(Stored dataset items)
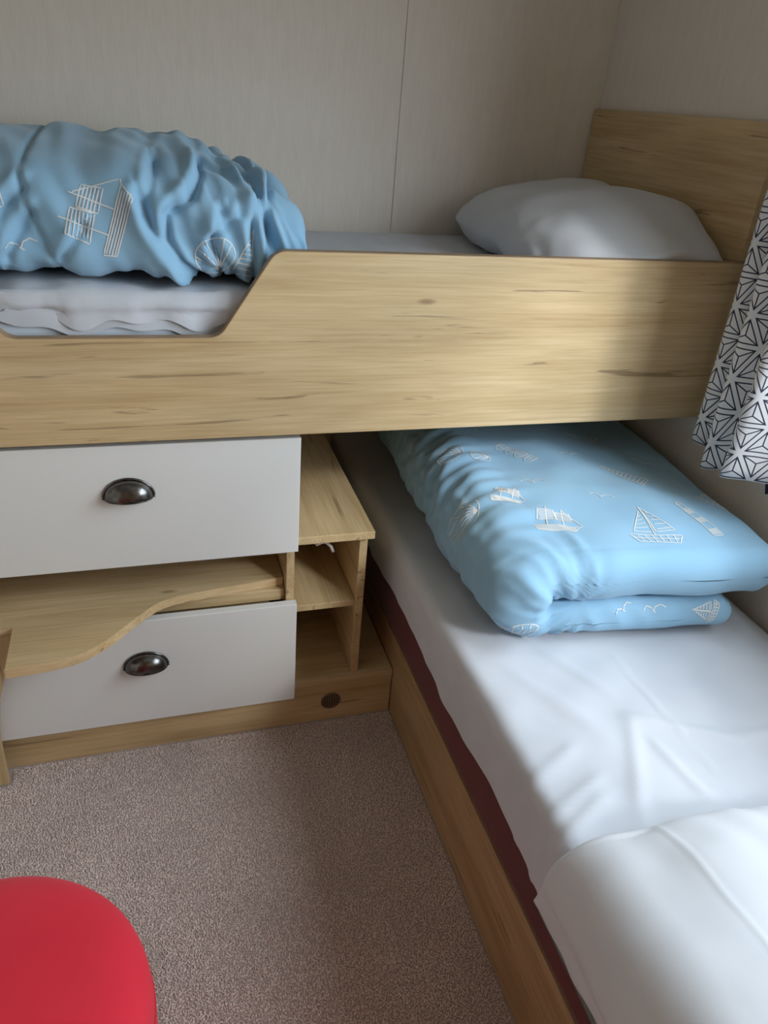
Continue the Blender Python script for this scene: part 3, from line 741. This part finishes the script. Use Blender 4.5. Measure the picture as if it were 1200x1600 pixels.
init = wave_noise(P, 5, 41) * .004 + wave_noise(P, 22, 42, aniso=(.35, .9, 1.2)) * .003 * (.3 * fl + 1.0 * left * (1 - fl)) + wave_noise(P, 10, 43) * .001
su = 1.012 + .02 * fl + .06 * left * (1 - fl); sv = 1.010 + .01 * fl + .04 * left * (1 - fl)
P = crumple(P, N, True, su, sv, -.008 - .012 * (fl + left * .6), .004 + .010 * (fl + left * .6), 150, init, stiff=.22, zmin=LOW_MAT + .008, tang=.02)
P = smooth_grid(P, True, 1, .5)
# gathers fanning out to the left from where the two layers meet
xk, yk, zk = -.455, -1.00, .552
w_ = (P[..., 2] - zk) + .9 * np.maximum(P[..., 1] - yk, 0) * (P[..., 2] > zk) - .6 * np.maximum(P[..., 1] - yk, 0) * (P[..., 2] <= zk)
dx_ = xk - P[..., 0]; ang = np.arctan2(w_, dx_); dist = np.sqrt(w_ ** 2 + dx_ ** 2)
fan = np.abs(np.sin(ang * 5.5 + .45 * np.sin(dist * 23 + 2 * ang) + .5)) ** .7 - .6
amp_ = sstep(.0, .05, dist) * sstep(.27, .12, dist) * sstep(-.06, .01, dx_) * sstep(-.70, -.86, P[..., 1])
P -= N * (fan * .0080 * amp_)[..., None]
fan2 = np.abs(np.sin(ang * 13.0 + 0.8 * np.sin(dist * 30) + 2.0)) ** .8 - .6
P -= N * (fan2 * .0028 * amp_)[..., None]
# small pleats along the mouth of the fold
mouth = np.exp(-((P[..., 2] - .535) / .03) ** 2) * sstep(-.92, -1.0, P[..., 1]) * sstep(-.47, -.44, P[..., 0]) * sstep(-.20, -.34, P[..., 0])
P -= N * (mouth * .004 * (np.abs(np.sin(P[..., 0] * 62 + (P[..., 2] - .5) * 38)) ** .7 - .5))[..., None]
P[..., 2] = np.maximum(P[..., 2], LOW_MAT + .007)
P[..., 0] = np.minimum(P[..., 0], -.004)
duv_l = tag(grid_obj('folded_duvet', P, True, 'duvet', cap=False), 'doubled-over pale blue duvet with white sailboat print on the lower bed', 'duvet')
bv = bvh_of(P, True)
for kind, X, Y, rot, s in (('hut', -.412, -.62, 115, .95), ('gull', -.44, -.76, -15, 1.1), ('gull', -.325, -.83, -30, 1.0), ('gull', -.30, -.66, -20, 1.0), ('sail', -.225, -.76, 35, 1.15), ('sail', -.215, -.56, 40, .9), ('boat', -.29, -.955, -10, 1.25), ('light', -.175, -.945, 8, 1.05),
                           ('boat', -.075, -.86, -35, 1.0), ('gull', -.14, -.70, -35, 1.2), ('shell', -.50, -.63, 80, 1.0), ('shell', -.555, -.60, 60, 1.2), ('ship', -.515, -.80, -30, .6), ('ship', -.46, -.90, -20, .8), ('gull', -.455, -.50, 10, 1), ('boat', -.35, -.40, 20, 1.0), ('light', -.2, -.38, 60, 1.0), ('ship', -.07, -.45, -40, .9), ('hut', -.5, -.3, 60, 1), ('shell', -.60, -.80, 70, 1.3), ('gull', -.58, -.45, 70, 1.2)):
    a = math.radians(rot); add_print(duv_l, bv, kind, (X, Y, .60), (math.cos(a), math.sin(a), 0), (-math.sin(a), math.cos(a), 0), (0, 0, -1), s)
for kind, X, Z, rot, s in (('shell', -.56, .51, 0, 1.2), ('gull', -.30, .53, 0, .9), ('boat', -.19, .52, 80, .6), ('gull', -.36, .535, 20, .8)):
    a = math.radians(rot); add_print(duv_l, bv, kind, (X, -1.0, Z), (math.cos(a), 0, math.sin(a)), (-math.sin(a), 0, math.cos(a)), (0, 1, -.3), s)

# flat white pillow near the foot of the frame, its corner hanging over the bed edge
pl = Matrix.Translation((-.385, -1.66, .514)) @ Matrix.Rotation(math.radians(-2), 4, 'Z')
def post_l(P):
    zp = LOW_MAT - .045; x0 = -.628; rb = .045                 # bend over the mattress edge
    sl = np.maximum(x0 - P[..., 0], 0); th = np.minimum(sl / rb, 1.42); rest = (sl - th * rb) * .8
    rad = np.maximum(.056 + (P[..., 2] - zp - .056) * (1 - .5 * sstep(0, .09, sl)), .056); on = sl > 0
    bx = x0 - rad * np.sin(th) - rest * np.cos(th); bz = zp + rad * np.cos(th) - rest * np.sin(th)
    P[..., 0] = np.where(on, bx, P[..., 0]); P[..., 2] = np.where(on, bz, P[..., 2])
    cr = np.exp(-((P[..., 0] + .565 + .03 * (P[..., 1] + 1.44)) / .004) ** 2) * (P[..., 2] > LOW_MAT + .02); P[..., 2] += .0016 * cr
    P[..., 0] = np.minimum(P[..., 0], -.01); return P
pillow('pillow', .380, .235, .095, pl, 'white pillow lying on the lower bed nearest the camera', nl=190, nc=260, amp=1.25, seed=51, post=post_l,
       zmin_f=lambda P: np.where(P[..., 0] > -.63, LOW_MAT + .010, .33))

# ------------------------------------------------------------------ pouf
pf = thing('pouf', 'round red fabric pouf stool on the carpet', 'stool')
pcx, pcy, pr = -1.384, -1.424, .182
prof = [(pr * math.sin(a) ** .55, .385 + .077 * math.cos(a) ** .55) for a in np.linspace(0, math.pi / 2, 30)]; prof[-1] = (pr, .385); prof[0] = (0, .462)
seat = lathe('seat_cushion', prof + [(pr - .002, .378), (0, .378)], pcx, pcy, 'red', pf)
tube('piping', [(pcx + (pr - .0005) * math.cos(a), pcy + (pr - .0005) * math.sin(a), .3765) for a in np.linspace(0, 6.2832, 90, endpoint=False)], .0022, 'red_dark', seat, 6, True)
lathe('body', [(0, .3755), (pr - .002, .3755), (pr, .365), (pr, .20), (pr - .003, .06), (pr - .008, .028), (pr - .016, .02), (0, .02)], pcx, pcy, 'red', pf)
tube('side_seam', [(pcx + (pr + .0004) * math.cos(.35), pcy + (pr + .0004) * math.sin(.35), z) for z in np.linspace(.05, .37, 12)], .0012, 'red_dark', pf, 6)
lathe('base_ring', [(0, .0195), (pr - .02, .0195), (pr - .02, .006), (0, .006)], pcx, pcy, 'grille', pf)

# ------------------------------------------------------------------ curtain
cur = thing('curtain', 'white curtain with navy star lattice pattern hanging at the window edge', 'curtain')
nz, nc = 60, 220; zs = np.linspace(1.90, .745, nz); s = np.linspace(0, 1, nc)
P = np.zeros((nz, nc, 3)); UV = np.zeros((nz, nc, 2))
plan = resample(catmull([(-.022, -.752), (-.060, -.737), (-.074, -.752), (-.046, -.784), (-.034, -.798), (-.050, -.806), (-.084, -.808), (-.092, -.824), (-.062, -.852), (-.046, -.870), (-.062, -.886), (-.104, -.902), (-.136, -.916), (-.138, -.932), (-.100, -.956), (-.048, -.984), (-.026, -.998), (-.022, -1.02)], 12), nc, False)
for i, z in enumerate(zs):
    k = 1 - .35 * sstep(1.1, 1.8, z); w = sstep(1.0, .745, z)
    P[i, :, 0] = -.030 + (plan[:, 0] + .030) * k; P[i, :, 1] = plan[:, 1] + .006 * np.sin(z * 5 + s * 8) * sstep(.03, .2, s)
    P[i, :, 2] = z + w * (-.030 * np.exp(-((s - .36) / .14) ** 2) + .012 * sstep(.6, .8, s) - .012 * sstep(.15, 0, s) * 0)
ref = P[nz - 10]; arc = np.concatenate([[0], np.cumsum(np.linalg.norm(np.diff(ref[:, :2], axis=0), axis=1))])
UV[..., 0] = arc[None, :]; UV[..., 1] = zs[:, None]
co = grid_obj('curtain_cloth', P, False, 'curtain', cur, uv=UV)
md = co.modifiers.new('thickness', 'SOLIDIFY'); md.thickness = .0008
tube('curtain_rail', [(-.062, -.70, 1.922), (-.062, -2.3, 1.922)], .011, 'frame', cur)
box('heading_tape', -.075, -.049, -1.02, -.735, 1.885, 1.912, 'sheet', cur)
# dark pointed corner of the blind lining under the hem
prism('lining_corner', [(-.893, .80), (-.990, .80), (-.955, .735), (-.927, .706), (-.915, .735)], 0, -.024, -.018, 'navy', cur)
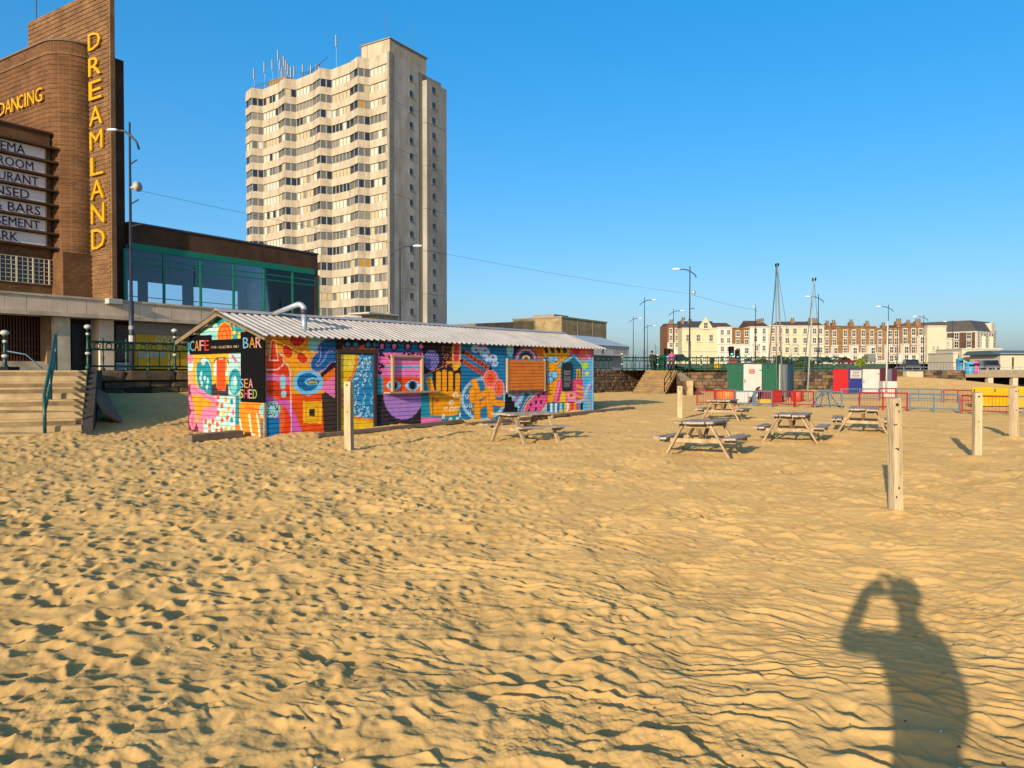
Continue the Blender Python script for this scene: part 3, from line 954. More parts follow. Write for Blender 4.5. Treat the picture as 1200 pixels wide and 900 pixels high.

**Requirements:** Extract every line from the records above that contains the word "Continue".

**Completed task:**
Continue the Blender Python script for this scene: part 3, from line 741. This part finishes the script. Use Blender 4.5. Measure the picture as if it were 1200x1600 pixels.
Continue the Blender Python script for this scene: part 3, from line 954. More parts follow. Write for Blender 4.5. Treat the picture as 1200 pixels wide and 900 pixels high.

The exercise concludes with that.